Salah satu elemen dari balik layar yang turut terlibat aktif dalam semua tahapan proses pembuatan film memang tak hanya seorang sutradara. Ya, produser memang lebih sibuk dalam tahapan pra-produksi, namun tugas pokok dan fungsi mereka, menjadi salah satu rukun yang haram dipisahkan dari segala rangkaian produksi sebuah film.

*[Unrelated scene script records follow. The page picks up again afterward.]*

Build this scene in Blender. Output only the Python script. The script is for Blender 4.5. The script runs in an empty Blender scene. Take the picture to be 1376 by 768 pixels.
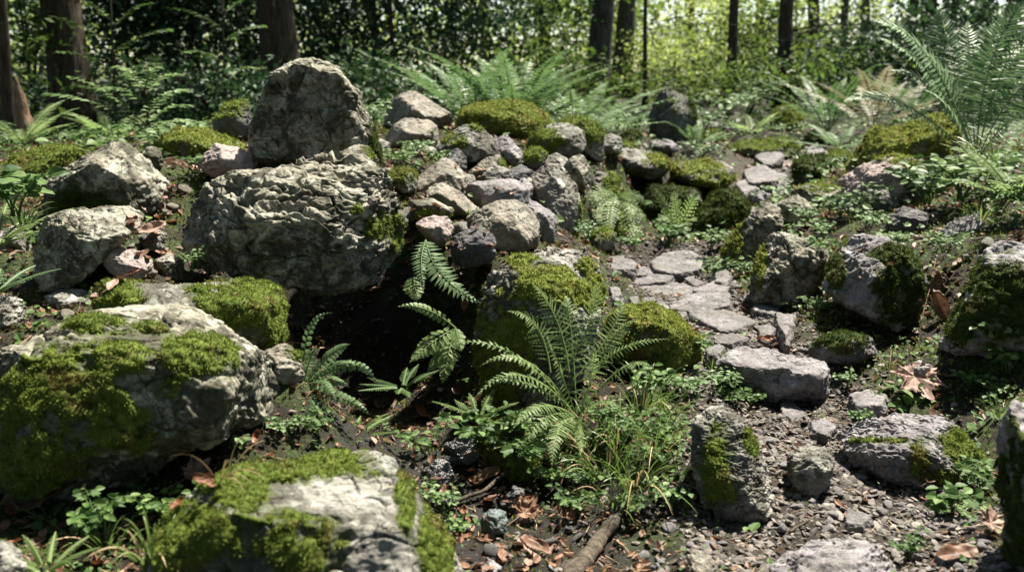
import bpy, math, random
import numpy as np
from mathutils import Vector, Matrix

# ------------------------------------------------------------------ camera, sky, sun, exposure
SC = bpy.context.scene
COL = SC.collection
F = 1321.0                       # focal length in pixels of a 1376 px wide picture
PITCH = math.radians(12.0)
CAMZ = 0.80
cam_data = bpy.data.cameras.new("camera")
cam = bpy.data.objects.new("camera", cam_data)
COL.objects.link(cam)
cam.location = (0, 0, CAMZ)
cam.rotation_euler = (math.radians(90) - PITCH, 0, 0)
cam_data.sensor_width = 36.0
cam_data.lens = 36.0 * F / 1376.0
cam_data.clip_start = 0.02
cam_data.clip_end = 1000.0
cam_data.dof.use_dof = True
cam_data.dof.focus_distance = 2.3
cam_data.dof.aperture_fstop = 4.4
SC.camera = cam

SUN_EL, SUN_AZ = math.radians(60), math.radians(38)      # high sun behind the stones, a little to the right
world = bpy.data.worlds.new("World")
SC.world = world
world.use_nodes = True
_n = world.node_tree.nodes
_sky = _n.new("ShaderNodeTexSky")
_sky.sky_type = 'NISHITA'
_sky.sun_disc = False
_sky.sun_elevation = SUN_EL
_sky.sun_rotation = SUN_AZ
_n["Background"].inputs[1].default_value = 0.058
world.node_tree.links.new(_sky.outputs[0], _n["Background"].inputs[0])
sun_data = bpy.data.lights.new("sun", 'SUN')
sun_data.energy = 5.0
sun_data.angle = math.radians(1.2)
sun_data.color = (1.0, 0.935, 0.81)
sun = bpy.data.objects.new("sun", sun_data)
COL.objects.link(sun)
SUN_DIR = Vector((math.sin(SUN_AZ) * math.cos(SUN_EL), math.cos(SUN_AZ) * math.cos(SUN_EL), math.sin(SUN_EL)))
sun.rotation_euler = SUN_DIR.to_track_quat('Z', 'Y').to_euler()
sun.location = (0, 0, 20)
vs = SC.view_settings
vs.view_transform = 'Standard'
vs.look = 'None'
vs.gamma = 1.0
vs.exposure = 1.95
vs.use_curve_mapping = False
SC.render.engine = 'CYCLES'
SC.cycles.use_denoising = True
SC.cycles.max_bounces = 6
SC.cycles.diffuse_bounces = 3
SC.cycles.glossy_bounces = 2
SC.cycles.transmission_bounces = 4
SC.cycles.caustics_reflective = False
SC.cycles.caustics_refractive = False

# ------------------------------------------------------------------ projection helpers
CAM = np.array([0, 0, CAMZ])
RIGHT = np.array([1.0, 0, 0])
UP = np.array([0, math.sin(PITCH), math.cos(PITCH)])
FWD = np.array([0, math.cos(PITCH), -math.sin(PITCH)])
Z3 = np.array([0, 0, 1.0])


def ray(px, py):
    return FWD + RIGHT * ((px - 688.0) / F) + UP * ((384.0 - py) / F)


def P(px, py, D):
    return CAM + D * ray(px, py)


def nrm(v, axis=-1):
    v = np.asarray(v, float)
    return v / np.maximum(np.linalg.norm(v, axis=axis, keepdims=True), 1e-9)


def pts(s):
    return [tuple(float(t) for t in w.split(",")) for w in s.split()]


# ------------------------------------------------------------------ noise
_rs = np.random.RandomState(7)
_PERM = np.concatenate([_rs.permutation(256)] * 3).astype(np.int64)
_GR = nrm(_rs.normal(size=(256, 3)))


def pn(p):
    p = np.asarray(p, float)
    f = np.floor(p)
    i = f.astype(np.int64) & 255
    t = p - f
    u = t * t * t * (t * (t * 6 - 15) + 10)
    out = 0
    for dx in (0, 1):
        ax = _PERM[(i[:, 0] + dx) & 255]
        wx = u[:, 0] if dx else 1 - u[:, 0]
        for dy in (0, 1):
            ay = _PERM[ax + ((i[:, 1] + dy) & 255)]
            wy = u[:, 1] if dy else 1 - u[:, 1]
            for dz in (0, 1):
                g = _GR[_PERM[ay + ((i[:, 2] + dz) & 255)]]
                wz = u[:, 2] if dz else 1 - u[:, 2]
                dot = g[:, 0] * (t[:, 0] - dx) + g[:, 1] * (t[:, 1] - dy) + g[:, 2] * (t[:, 2] - dz)
                out = out + wx * wy * wz * dot
    return out * 1.5


def fbm(p, oct=4, gain=0.5):
    a, s, f = 1.0, 0, 1.0
    for k in range(oct):
        s = s + a * pn(p * f + 17.3 * k)
        a *= gain
        f *= 2.03
    return s


def sstep(a, b, x):
    t = np.clip((x - a) / (b - a), 0, 1)
    return t * t * (3 - 2 * t)


# ------------------------------------------------------------------ meshes
def link_mesh(name, V, Fc, mat=None, parent=None, loc=None, smooth=False, attrs=None, uv=None):
    V = np.asarray(V, np.float32)
    Fc = np.asarray(Fc, np.int32)
    me = bpy.data.meshes.new(name)
    me.vertices.add(len(V))
    me.vertices.foreach_set("co", V.ravel())
    me.loops.add(Fc.size)
    me.loops.foreach_set("vertex_index", Fc.ravel())
    me.polygons.add(len(Fc))
    me.polygons.foreach_set("loop_start", np.arange(0, Fc.size, Fc.shape[1], dtype=np.int32))
    me.polygons.foreach_set("use_smooth", np.full(len(Fc), smooth, dtype=bool))
    for k, a in (attrs or {}).items():
        at = me.attributes.new(k, 'FLOAT', 'POINT')
        at.data.foreach_set("value", np.asarray(a, np.float32).ravel())
    me.update(calc_edges=True)
    if mat:
        me.materials.append(mat)
    o = bpy.data.objects.new(name, me)
    COL.objects.link(o)
    if loc is not None:
        o.location = loc
    if parent is not None:
        o.parent = parent
    return o


def tag(o, label=None, cat=None, group=None, kind=None):
    for k, v in (("label", label), ("category", cat), ("group", group), ("kind", kind)):
        if v:
            o[k] = v
    return o


def empty(name, label, cat, loc, group=None):
    o = bpy.data.objects.new(name, None)
    COL.objects.link(o)
    o.location = [float(c) for c in loc]
    o.empty_display_size = 0.05
    return tag(o, label, cat, group)


def copy_thing(o, loc, rotz=0.0, scale=1.0, label=None):
    c = o.copy()
    COL.objects.link(c)
    c.location = [float(t) for t in loc]
    c.rotation_euler = (0, 0, rotz)
    c.scale = (scale, scale, scale)
    if label:
        c["label"] = label
    for ch in list(o.children):
        d = ch.copy()
        COL.objects.link(d)
        d.parent = c
    return c


class Geo:
    """Triangles collected from vectorised leaf, blade and tube makers; each carries a random value."""

    def __init__(self):
        self.V, self.T, self.R, self.n = [], [], [], 0

    def add(self, V, T, R):
        V = np.asarray(V, float).reshape(-1, 3)
        self.V.append(V)
        self.T.append(np.asarray(T, np.int64).reshape(-1, 3) + self.n)
        self.R.append(np.broadcast_to(np.asarray(R, float), (len(V),)) if np.ndim(R) == 0 else np.asarray(R, float))
        self.n += len(V)

    def build(self, name, mat, parent=None, origin=(0, 0, 0), smooth=False, place=False):
        V = np.concatenate(self.V) - np.asarray(origin, float)
        return link_mesh(name, V, np.concatenate(self.T), mat, parent, loc=[float(t) for t in origin] if place else None,
                         smooth=smooth, attrs={"rnd": np.concatenate(self.R)})

    def kite(self, B, Dr, N, L, W, R, fold=0.15, at=0.45):
        """four-point leaves: base, two sides, tip"""
        B, Dr, N = (np.asarray(a, float).reshape(-1, 3) for a in (B, Dr, N))
        n = len(B)
        L = np.broadcast_to(np.asarray(L, float), (n,))[:, None]
        W = np.broadcast_to(np.asarray(W, float), (n,))[:, None]
        S = nrm(np.cross(Dr, N))
        m = B + Dr * L * at + N * W * fold
        v = np.stack([B, m - S * W * .5, B + Dr * L, m + S * W * .5], 1)
        t = np.arange(n)[:, None, None] * 4 + np.array([[0, 1, 2], [0, 2, 3]])[None]
        self.add(v, t, np.repeat(np.broadcast_to(R, (n,)), 4))

    def ovate(self, B, Dr, N, L, W, R, fold=0.12, droop=0.15, blunt=0.85):
        B, Dr, N = (np.asarray(a, float).reshape(-1, 3) for a in (B, Dr, N))
        n = len(B)
        L = np.broadcast_to(np.asarray(L, float), (n,))[:, None]
        W = np.broadcast_to(np.asarray(W, float), (n,))[:, None]
        S = nrm(np.cross(Dr, N))

        def at(s, side, h):
            return B + Dr * L * s - N * L * droop * s * s + S * W * .5 * side + N * W * h
        v = np.stack([B, at(.35, 0, 0), at(.7, 0, 0), at(1, 0, 0), at(.25, -.85, fold), at(.5, -1, fold), at(.8, -blunt * .7, fold * .7),
                      at(.25, .85, fold), at(.5, 1, fold), at(.8, blunt * .7, fold * .7)], 1)
        tt = np.array([[0, 4, 1], [4, 5, 1], [1, 5, 2], [5, 6, 2], [6, 3, 2], [0, 1, 7], [7, 1, 8], [1, 2, 8], [8, 2, 9], [9, 2, 3]])
        t = np.arange(n)[:, None, None] * 10 + tt[None]
        self.add(v, t, np.repeat(np.broadcast_to(R, (n,)), 10))

    def tube(self, pl, rad, sides=5, R=0.5, jit=0.0):
        pl = np.asarray(pl, float)
        n = len(pl)
        rad = np.broadcast_to(np.asarray(rad, float), (n,))
        tan = nrm(np.gradient(pl, axis=0))
        ref = np.where(np.abs(tan[:, 2:3]) > 0.9, np.array([[1.0, 0, 0]]), np.array([[0, 0, 1.0]]))
        a = nrm(np.cross(tan, ref))
        for i in range(1, n):        # carry the frame along so that the tube does not twist
            q = a[i - 1] - tan[i] * np.dot(a[i - 1], tan[i])
            a[i] = q / max(np.linalg.norm(q), 1e-9)
        b = np.cross(tan, a)
        th = np.arange(sides) * 2 * math.pi / sides
        off = np.cos(th)[None, :, None] * a[:, None] + np.sin(th)[None, :, None] * b[:, None]
        V = pl[:, None] + off * rad[:, None, None]
        if jit:
            nz = fbm(V.reshape(-1, 3) / (np.mean(rad) * 2.2) + 5.1, 3).reshape(n, sides, 1)
            V = V + off * nz * jit * rad[:, None, None]
        V = V.reshape(-1, 3)
        T = []
        for i in range(n - 1):
            for k in range(sides):
                p, q = i * sides + k, i * sides + (k + 1) % sides
                T += [(p, q, q + sides), (p, q + sides, p + sides)]
        for k in range(1, sides - 1):
            T += [(0, k + 1, k), ((n - 1) * sides, (n - 1) * sides + k, (n - 1) * sides + k + 1)]
        self.add(V, T, R)

    def blade(self, pl, w, N, R):
        """a ribbon along a polyline, tapering to a point"""
        pl = np.asarray(pl, float)
        n = len(pl)
        tan = nrm(np.gradient(pl, axis=0))
        S = nrm(np.cross(tan, N))
        ww = (w * np.linspace(.75, 0, n) ** .6)[:, None] * .5
        V = np.concatenate([pl - S * ww, pl + S * ww])
        T = []
        for i in range(n - 1):
            T += [(i, i + 1, n + i + 1), (i, n + i + 1, n + i)]
        self.add(V, T, R)


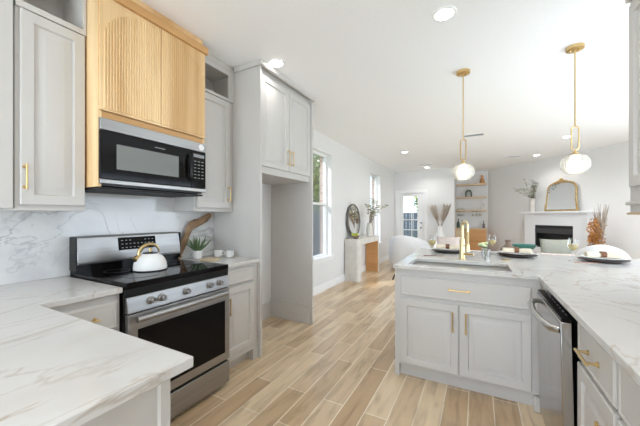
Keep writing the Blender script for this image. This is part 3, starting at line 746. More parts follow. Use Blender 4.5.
def mug(x, y, rot, lb):
    t = thing('mug', lb, 'mug', (x, y, CT1 + .0005), 'white mugs beside the range')
    M = MB(); M.lathe((x, y, CT1 + .0005), [(.024, 0), (.034, .004), (.040, .03), (.041, .060), (.038, .060), (.036, .03), (.03, .008), (.012, .006)], 24); M.build('body', W['white'], t)
    M = MB(); c = Vector((x, y, CT1 + .033)); dv = Vector((math.cos(rot), math.sin(rot), 0))
    M.tube([c + dv * .036 + Vector((0, 0, .017)), c + dv * .055 + Vector((0, 0, .014)), c + dv * .060, c + dv * .054 - Vector((0, 0, .014)), c + dv * .036 - Vector((0, 0, .016))], .0045, 8); M.build('handle', W['white'], t)
mug(-2.20, 2.025, .75, 'white mug nearer the potted aloe')
mug(-2.075, 2.050, -.2, 'white mug nearer the tall fridge panel')

# ------------------------------------------------------------------ peninsula with sink and right run
YF = 2.41      # carcass face of the sink cabinet
t = thing('base_cabinet', 'greige sink base with two doors under a false drawer', 'cabinet', (-.1, 2.7, 0))
carcass(-.564, YF, .11, .372, YF + .02, CT0 - .001, t, 'face_frame')
M = MB(); gridslab(M, [-.564, -.546, .354, .372], [YF + .0205, 3.03, 3.05], lambda x, y: y > 3.03 or not (-.546 < x < .354), .11, CT0 - .001); M.build('carcass', W['cab'], t)
MB().box(-.546, YF + .021, .111, .354, 3.029, .13).build('floor_board', W['cabin'], t)
MB().box(-.564, YF + .055, .001, .372, YF + .075, .109).build('toe_kick', W['cab'], t)
MB().box(-.60, YF + .015, .001, -.5645, 3.05, CT0 - .001).build('end_panel', W['cab'], t, .002)
MB().box(-.60, 3.051, .001, 1.0, 3.11, CT0 - .001).build('bar_panel', W['cab'], t)
f = front('drawer', 'Y-', -.549, .318, .672, .828, YF - .0005, t, name='false_drawer'); pull('Y-', YF - .021, -.118, .756, .15, False, f)
f = front('door', 'Y-', -.549, -.125, .128, .645, YF - .0005, t); pull('Y-', YF - .021, -.163, .52, .15, True, f)
f = front('door', 'Y-', -.113, .318, .128, .645, YF - .0005, t); pull('Y-', YF - .021, -.075, .52, .15, True, f)
M = MB(); M.tube([(-.605, 2.62, .795), (-.625, 2.62, .797), (-.648, 2.62, .785), (-.662, 2.62, .755), (-.668, 2.62, .735)], .006, 8); M.lathe((-.6015, 2.62, .795), [(.014, -.006), (.014, .0)], 12, 'X')
lab(M.build('hook', W['blackmatte'], t), 'small curved black hook on the end panel')

SX0, SX1, SY0, SY1 = -.50, .215, 2.46, 2.85
M = MB()
gridslab(M, [-.60, SX0, SX1, .35, .999, 2.0], [-1.2, 2.0285, 2.1525, 2.365, SY0, SY1, 3.72],
         lambda x, y: (x > .35 or y > 2.365) and not (SX0 < x < SX1 and SY0 < y < SY1) and not (x > .999 and y < 2.1525), CT0, CT1)
tag(M.build('countertop', W['quartz'], None, .003), 'large white veined stone counter with the undermount sink', 'countertop')
t = thing('sink', 'stainless undermount sink set in the peninsula counter', 'sink', ((SX0 + SX1) / 2, (SY0 + SY1) / 2, .66))
M = MB()
rr = lambda i, z: [(SX0 - .012 + i, SY0 - .012 + i, z), (SX1 + .012 - i, SY0 - .012 + i, z), (SX1 + .012 - i, SY1 + .012 - i, z), (SX0 - .012 + i, SY1 + .012 - i, z)]
M.rings([rr(.006, CT0 - .0015), rr(.006, .69), rr(.03, .67), rr(.045, .675), rr(.02, .70), rr(.012, CT0 - .0015)], True, False)
M.build('basin', W['sinksteel'], t, .004, 3)
M = MB(); M.lathe((-.14, 2.68, .6755), [(.04, 0), (.042, .004), (.02, .003)], 20); M.build('drain', W['chrome'], t)
# faucet
fx, fy = -.122, 2.945
t = thing('faucet', 'tall brass spring pull-down faucet behind the sink', 'faucet', (fx, fy, CT1))
M = MB(); M.lathe((fx, fy, CT1 + .0005), [(.030, 0), (.030, .012), (.024, .018), (.0215, .05), (.0215, .175), (.018, .185), (.016, .19)], 20); M.build('body', W['brasslight'], t)
M = MB(); dirx = Vector((.62, -.78, 0))
base = Vector((fx, fy, CT1 + .185)); R = .036
pts = [base, base + Vector((0, 0, .06)), base + Vector((0, 0, .12))]
for a in range(1, 13):
    th = PI * a / 12; pts.append(base + Vector((0, 0, .12)) + dirx * (R - R * math.cos(th)) + Vector((0, 0, R * math.sin(th))))
end = pts[-1]; pts += [end - Vector((0, 0, .05))]
M.tube(pts, .0115, 12); M.build('neck', W['brasslight'], t)
M = MB(); hp = []
L0 = end; turns = 14
for i in range(turns * 10):
    a = 2 * PI * i / 10; z = -.05 - .115 * i / (turns * 10)
    hp.append(L0 + Vector((.0115 * math.cos(a), .0115 * math.sin(a), z)))
M.tube(hp, .0035, 5); M.tube([L0 + Vector((0, 0, -.05)), L0 + Vector((0, 0, -.165))], .009, 10); M.build('spring', W['brasslight'], t)
M = MB(); M.tube([L0 + Vector((0, 0, -.16)), L0 + Vector((0, 0, -.175)), L0 + Vector((0, 0, -.225))], [.013, .017, .019], 12); M.build('spray_head', W['brasslight'], t)
M = MB(); M.tube([(fx + .018, fy - .01, CT1 + .052), (fx + .05, fy - .03, CT1 + .052), (fx + .09, fy - .05, CT1 + .056)], [.011, .010, .008], 10); M.build('lever', W['brass'], t)
MB().tube([(fx, fy, CT1 + .13), Vector((fx, fy, CT1 + .13)) + dirx * .065], .006, 8).build('docking_arm', W['brasslight'], t)
M = MB(); M.lathe((.075, 3.02, CT1 + .0005), [(.024, 0), (.024, .006), (.018, .010), (.018, .018), (.012, .020)], 18)
tag(M.build('sink_button', W['chrome']), 'small chrome disposal button behind the sink, right of the faucet', 'button')

# dishwasher, slightly ajar
t = thing('dishwasher', 'stainless dishwasher with bowed handle, door slightly open', 'dishwasher', (.69, 1.95, 0))
dy0, dy1 = 1.645, 2.238
MB().box(.395, dy0, .11, .98, dy1, CT0 - .004).build('tub', W['blackmatte'], t)
MB().box(.44, dy0, .001, .97, dy1, .109).build('toe_kick', W['blackmatte'], t)
def dwp(x, y, z): return Vector((.372 - x - max(0, (z - .115)) * .022, y, z))     # on the tilted door
M = MB(); M.rings([[dwp(-.008, dy0 + .004, z), dwp(-.008, dy1 - .004, z), dwp(.034, dy1 - .004, z), dwp(.034, dy0 + .004, z)] for z in (.115, .835)])
dr = M.build('door', W['steelv'], t, .004)
M = MB(); M.rings([[dwp(-.008, dy0 + .004, z), dwp(-.008, dy1 - .004, z), dwp(.030, dy1 - .004, z), dwp(.030, dy0 + .004, z)] for z in (.8355, .852)])
cp = M.build('control_strip', W['blackglass'], dr, .002)
for k in range(9): MB().box(.355, dy0 + .06 + k * .055, .8525, .360, dy0 + .085 + k * .055, .8535).build('button', W['display'], cp)
M = MB(); z = .79
M.tube([dwp(.03, dy0 + .03, z), dwp(.06, dy0 + .05, z), dwp(.082, dy0 + .14, z), dwp(.092, (dy0 + dy1) / 2, z), dwp(.082, dy1 - .14, z), dwp(.06, dy1 - .05, z), dwp(.03, dy1 - .03, z)], [.014, .016, .017, .017, .017, .016, .014], 10)
M.build('handle', W['chrome'], dr)
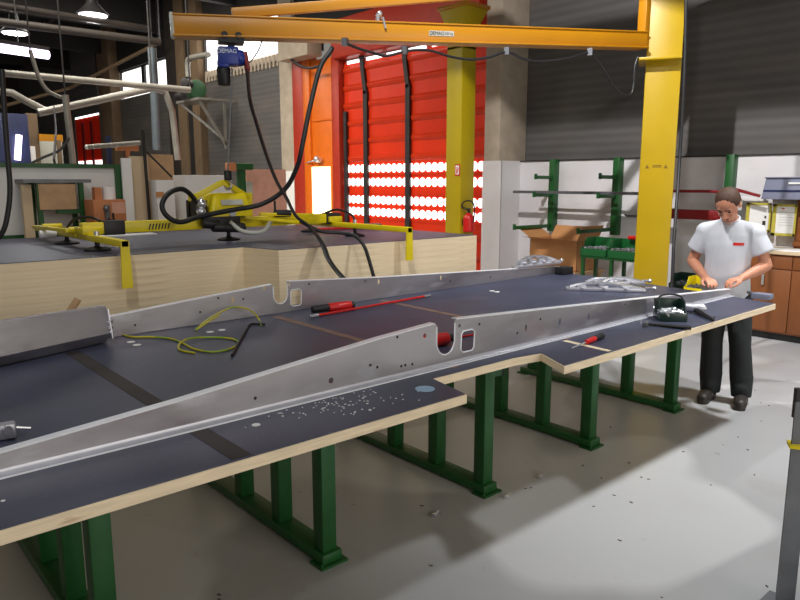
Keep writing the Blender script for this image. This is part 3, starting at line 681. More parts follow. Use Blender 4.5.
# faded mark on the column: triangle, line, triangle
cc = at(659, 167, X=5.88); cr = V(camdir.y*-1, camdir.x, 0)
cr = RT
fc = V(math.cos(ca), math.sin(ca), 0); pm_ = V(CX.x, CX.y, at(659, 166, X=7.28).z)-fc*.1705
sr = V(fc.y, -fc.x, 0)
mk = MB()
for s in (-.105, .09): mk.prism([pm_+sr*(s-.022)+V(0, 0, -.025), pm_+sr*(s+.022)+V(0, 0, -.025), pm_+sr*s+V(0, 0, .018)], -fc*.0015)
for z in (-.014, .002): mk.prism([pm_+sr*-.05+V(0, 0, z), pm_+sr*.045+V(0, 0, z), pm_+sr*.045+V(0, 0, z+.009), pm_+sr*-.05+V(0, 0, z+.009)], -fc*.0015)
mk.build('warning_mark', 'texty', tc_)
b = MB()   # trolley on the lower flange
hp = onarm(231, 44, 0)
# ---- hoist
arm_at = lambda px: onarm(px, 27, 0)
hb = V(hp.x, hp.y, onarm(231, 58, 0).z)
t = thing('chain_hoist', hb, 'blue electric chain hoist hanging from the crane arm', 'hoist')
ls = rr if rr.dot(RT) > 0 else -rr
MB().bar(hb-ls*.12+V(0, 0, .01), hb+ls*.06+V(0, 0, .01), .16, .16).cyl(hb+ls*.05, hb+ls*.118, .078, .062).build('hoist_body', 'blue', t, bevel=.016)
MB().bar(hb-ls*.125+V(0, 0, -.05), hb-ls*.03+V(0, 0, -.05), .15, .08).build('gear_case', 'blue', t, bevel=.012)
MB().cyl(hb-ls*.075+V(0, 0, -.08), hb-ls*.075+V(0, 0, -.24), .062, .055).build('chain_bag', 'black', t, bevel=.012)
MB().bar(hb+ls*.115+V(0, 0, .05), hb+ls*.14+V(0, 0, -.11), .12, .04).build('cable_guard', 'dred', t, bevel=.01)
MB().bar(hb+V(0, 0, .08), V(hp.x, hp.y, hp.z+.02), .03, .05).build('suspension_hook', 'dark', t)
letters('DEMAG', .05, hb-ls*.045+an*.083+V(0, 0, .045), ls, (0, 0, 1), M['text'], t)
tz_ = onarm(231, 37, 0).z
tb = MB(); [tb.cyl(V(hp.x, hp.y, tz_+.0)+adn*s+an*.05, V(hp.x, hp.y, tz_+.0)+adn*s+an*.095, .03, seg=14) for s in (-.06, .06)]
tb.box((hp.x, hp.y, tz_-.035), (.22, .16, .05), math.atan2(adn.y, adn.x)); tb.build('trolley', 'dark', t)
ch = MB(); zc = hb.z-.1; k = 0; top_c = V(hb.x, hb.y, zc)
c0, c1 = top_c+V(0, 0, 0), hk+V(0, 0, .12)
ch.cyl(c0, c1, .006, seg=6); n_ = int((c0-c1).length/.035)
for k in range(n_): ch.ball(c0.lerp(c1, k/n_), .011, (1, .6, 1.6), u=6, v=5)
ch.build('load_chain', 'steel', t)
hkb = MB(); hkb.box(hk+V(0, 0, .10), (.06, .05, .09)); hkb.build('hook_block', 'black', t, bevel=.01)
MB().tube([hk+V(0, 0, .06), hk+V(.03, 0, .03), hk+V(.025, 0, -.01), hk+V(-.01, 0, -.025), hk+V(-.035, 0, .0)], .012, 8, smooth=4).build('hook', 'chrome', t)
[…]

Ada yang sedikit berbeda dalam interviu yang Kineria lakukan hari ini. Apa yang membedakan? Nah, kalau kemarin-kemarin kami mewawancarai para sutradara film, lain halnya dengan laman ini yang bakal memuat hasil bincang kami bersama seorang produser jelita bernama Tri Wuri Anggraini. Uwi—begitu ia biasa disapa—berperan sebagai produser dalam film-nya yang berjudul Teori Nasionalisme. Film yang juga dapat kalian tonton dimana dan kapan saja tersebut, nyatanya sukses menembus 10 besar film terbaik Festival Bulungan 2013.

Mungkin para pembaca yang budiman penasaran mengapa film ini diberi judul ‘Teori Nasionalisme’? Tenang, Uwi akan mengupasnya.

“Karena sesuai dengan konsep cerita, nasionalisme saat ini hanya lah sekadar teori,” ungkap Uwi, membuka sesi tanya jawab bersama Kineria.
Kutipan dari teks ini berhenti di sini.